“… (…)…
Uma noite, “ele” veio dizer-lhe que partia, inesperadamente, que fora obrigado a seguir com os outros soldados para sua terra distante, mas prometeu voltar para a levar consigo. Quanto ao seu segredo ela saberia certamente resolver a situação sem o seu auxílio.
Lin Fong não tivera lágrima sequer. O horror da situação aniquilara-a completamente. Voltou para casa como verdadeiro autómato. na manhã seguinte faltara ao trabalho para assistir ao embarque das tropas. escondida por trás duma árvore conseguiu distingui-lo de mochila às costas, inferiorizado agora aos seus olhos, entre os outros companheiros garbosos e sorridentes. “Ele” parecia-lhe entristecido e isso deu-lhe certa consolação. Abandonou o seu esconderijo e caminhou lentamente para um lugar onde podia ser vista. “Ele” reconheceu-a e fez-lhe um sinal com a cabeça. Foi o bastante para que se sentisse menos infeliz, menos desgraçada. Depois, já a bordo, acenou-lhe com um lenço garrido que ela lhe oferecera uma vez. A sua alma expandira-se nesse momento e o segredo que vivia nas suas entranhas revelou a sua presença com um estremecimento violento.
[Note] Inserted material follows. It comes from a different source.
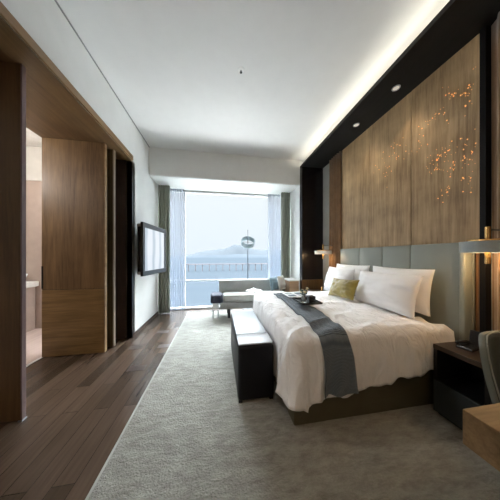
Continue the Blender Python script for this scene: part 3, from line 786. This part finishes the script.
G().lathe([(0, 0), (.12, 0), (.12, .010), (0, .012)], (.75, 3.84, RZ+.0005), 32).build('foot', 'dark_metal', stb, smooth='auto')
g = G(); g.prism([(.64, .674), (.73, .70), (.82, .674), (.82, .680), (.73, .722), (.64, .680)], 3.78, 3.90, 'y')
tag(g.build('open_book', 'paper'), 'open white book lying face down on the round side table', 'book')
fl = thing('floor_lamp', 'slim floor lamp with a blue grey ring shade behind the sofa', 'lamp', (.75, 4.82, 0))
G().tube([(.75, 4.82, .015), (.75, 4.82, 2.09)], .009, 10).build('pole', 'dark_metal', fl, smooth=True)
G().lathe([(0, 0), (.13, 0), (.13, .012), (0, .016)], (.75, 4.82, .001), 32).build('base', 'dark_metal', fl, smooth='auto')
G().ring(.175, .163, .13, (.75, 4.80, 1.765), 56, Matrix.Rotation(math.radians(43), 3, 'X')).build('ring_shade', 'ring_shade', fl, smooth='auto')
G().tube([(.59, 4.80, 1.765), (.91, 4.80, 1.765)], .005, 8).build('crossbar', 'dark_metal', fl)
sc_ = thing('cabinet', 'little tan wooden cabinet with white top tucked beside the white window reveal', 'cabinet', (1.79, 4.4, 0.016))
B(1.68, 1.915, 4.24, 4.58, .03, .79, bev=.003).build('body', 'tan', sc_)
B(1.665, 1.918, 4.235, 4.60, .79, .825, bev=.004).build('cabinet_top', 'white_lac', sc_)
B(1.70, 1.90, 4.26, 4.56, .0165, .03).build('plinth', 'dark_metal', sc_)

# ------------------------------------------------------------------ outdoors
SZ = -30.
sea = G(); sea.box(-14000, 14000, 40, 16000, SZ-1, SZ)
o = tag(sea.build('sea', 'sea', origin=(0, 0, SZ)), 'calm pale blue sea stretching to the hazy horizon outside the window', 'sea'); o['kind'] = 'structure'
def ridge(D, prof, depth, mat, name, label):
    g = G(); n = 120
    def f(u, v):
        x = prof[0][0]+(prof[-1][0]-prof[0][0])*u
        h = prof[-1][1]
        for (a, ha), (b, hb) in zip(prof, prof[1:]):
            if a <= x <= b: h = ha+(hb-ha)*(x-a)/(b-a); break
        h *= 1+.10*noise.noise(Vector((x/350., D, 0)))+.05*noise.noise(Vector((x/120., D, 1)))
        pr = math.sin(PI*v)
        return Vector((x, D+depth*(v-.5)+40*noise.noise(Vector((x/200., v*3, 0))), SZ+h*pr*(1+.1*noise.noise(Vector((x/150., v*5, 4))))))
    g.grid(f, n, 14)
    return tag(g.build(name, mat, smooth=True), label, 'mountain')
# direction of picture column x at distance D: X = D*(tan)
def colx(px, D): 
    u = (px-250)/F_; return D*(u*cc+ss)/(-u*ss+cc)
def hgt(py, D): return (256-py)*D*1.0/F_-SZ
D1 = 7000
ridge(D1, [(colx(150, D1), 60), (colx(185, D1), hgt(256, D1)), (colx(200, D1), hgt(252, D1)), (colx(215, D1), hgt(250, D1)), (colx(226, D1), hgt(248, D1)), (colx(238, D1), hgt(244.5, D1)), (colx(248, D1), hgt(248, D1)), (colx(258, D1), hgt(250, D1)), (colx(275, D1), hgt(249, D1)), (colx(320, D1), 60)], 1500, 'mount_far', 'mountain', 'mountain ridge tinted pale as if hazed across the sea with its peak behind the lamp')
D2 = 4200
ridge(D2, [(colx(120, D2), 10), (colx(170, D2), 18), (colx(192, D2), 40), (colx(215, D2), hgt(255, D2)), (colx(240, D2), hgt(254, D2)), (colx(262, D2), hgt(255, D2)), (colx(300, D2), 60), (colx(340, D2), 20)], 900, 'mount', 'hill', 'low haze-tinted hills in front of the higher ridge across the sea')
br = thing('bridge', 'long pale bridge on many piers crossing the sea outside the window', 'bridge', (0, 395, SZ))
DB = 395
B(-170, 250, DB-3, DB+3, -16.2, -15.2).build('deck', 'bridge', br)
for k in range(30):
    x = -160+k*14
    if not (-90 < x < 110): continue
    B(x-.5, x+.5, DB-1.5, DB+1.5, SZ, -16.2).build('pier', 'bridge', br)

# ------------------------------------------------------------------ world and lights
w = bpy.data.worlds.new('hazy_sky'); sc.world = w; w.use_nodes = True
n = w.node_tree.nodes; l = w.node_tree.links
bg = n['Background']
tc = n.new('ShaderNodeTexCoord'); sp = n.new('ShaderNodeSeparateXYZ'); l.new(tc.outputs['Generated'], sp.inputs[0])
r = n.new('ShaderNodeValToRGB'); e = r.color_ramp.elements
e[0].position = 0; e[0].color = (.57, .62, .67, 1); e[1].position = .35; e[1].color = (.61, .64, .655, 1)
l.new(sp.outputs['Z'], r.inputs['Fac'])
mr = n.new('ShaderNodeMapRange'); mr.inputs['From Min'].default_value = .34; mr.inputs['From Max'].default_value = .55
mr.inputs['To Min'].default_value = 1.0; mr.inputs['To Max'].default_value = 30.0; mr.interpolation_type = 'SMOOTHSTEP'
l.new(sp.outputs['Z'], mr.inputs['Value']); l.new(mr.outputs[0], bg.inputs['Strength']); mxc = n.new('ShaderNodeMixRGB'); mxc.blend_type = 'MIX'; mxc.inputs[2].default_value = (.64, .68, .71, 1)
mf = n.new('ShaderNodeMapRange'); mf.inputs['From Min'].default_value = .34; mf.inputs['From Max'].default_value = .45; l.new(sp.outputs['Z'], mf.inputs['Value']); l.new(mf.outputs[0], mxc.inputs[0])
l.new(r.outputs['Color'], mxc.inputs[1]); l.new(mxc.outputs[0], bg.inputs['Color'])
def light(name, kind, loc, energy, color, **k):
    ld = bpy.data.lights.new(name, kind); ld.energy = energy; ld.color = color
    for a, v in k.items():
        if a != 'rot': setattr(ld, a, v)
    lo = bpy.data.objects.new(name, ld); col.objects.link(lo); lo.location = loc
    if 'rot' in k: lo.rotation_euler = k['rot']
    return lo
tag(B(-4, 6, 5.4, 9.4, -1.7, -1.5).build('bounce_slab', plain('bounce_slab_paving', (.42, .42, .41), .8)), 'unseen pale slab added below the window to bounce sunlight onto the ceiling', 'bounce_slab')['kind'] = 'structure'  # added reflector below the sightline, throws sunlight up into the room
light('sun', 'SUN', (0, 8, 20), 22, (1, .98, .95), angle=.02, rot=(0, 0, 0))
gb = thing('added_globe_lamp', 'unseen white globe added as the fixture of the bathroom light', 'lamp', (-3.7, 2.4, 3.5))  # made-up fixture for the bathroom light, placed out of view
G().ball((-3.7, 2.4, 2.75), .14, 3).build('globe', emit('opal_glass', (1, .95, .9), 3), gb, smooth=True)
G().tube([(-3.7, 2.4, 2.88), (-3.7, 2.4, 3.499)], .008).build('cord', 'dark_metal', gb)
light('bathroom_lamp', 'POINT', (-3.35, 2.4, 2.75), 62, (1, .95, .9), shadow_soft_size=.12)
light('near_lamp_bulb', 'POINT', (2.22, 1.2, 1.40), 4.0, (1, .66, .34), shadow_soft_size=.05)
light('far_lamp_bulb', 'POINT', (2.17, 3.60, 1.40), 3, (1, .66, .34), shadow_soft_size=.05)

# ------------------------------------------------------------------ camera
cam = bpy.data.cameras.new('camera'); cam.sensor_width = 36; cam.lens = F_/500*36; cam.clip_start = .02; cam.clip_end = 40000
cam.shift_y = 6/500
co = bpy.data.objects.new('camera', cam); col.objects.link(co)
co.location = (0, 0, 1.4); co.rotation_euler = (PI/2, 0, -th)
sc.camera = co
sc.view_settings.view_transform = 'Standard'; sc.view_settings.look = 'None'; sc.view_settings.gamma = 1; sc.view_settings.use_curve_mapping = False
sc.view_settings.exposure = .65
sc.cycles.use_denoising = True
sc.cycles.max_bounces = 10; sc.cycles.diffuse_bounces = 6
sc.cycles.sample_clamp_indirect = 20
Desde esse dia, Lin Fong vive o seu calvário, à espera que de Sai Iong (1) volte e recolher o primeiro vagido do seu filho aquele que lhe dera, em troca duns momentos fugazes de felicidade, a dor intensa da dúvida, do receio de se ver descoberta e das consequências sofreria.
Mas, até então, talvez volte … E ao anoitecer, quando os juncos regressam da sua faina de pesca, Lin Fong segue direita à marginal a ver findar-se outro dia do seu calvário solitário e a calcular a distância desse Sai Iong que se escondia no horizonte.” (2)
NOTA: Este conto está incluído na antologia
CÉSAR, Amândio – Antologia do Conto Ultramarino. Editorial, Livros RTP, n.º 85, 1972, 280 p.+ |2|
Sobre este livro e Deolinda da Conceição, ler anterior post:
https://nenotavaiconta.wordpress.com/2012/06/01/leitura-antologia-do-conto-ultramari-no-i/
(1) “Sai Iong” – Portugal
(2) CONCEIÇÃO, Deolinda da – O Calvário de Lin Fong, conto in Cheong-Sam (a cabaia). Secretaria dos Assuntos Sociais e Cultura, Macau, 1979, 280 p.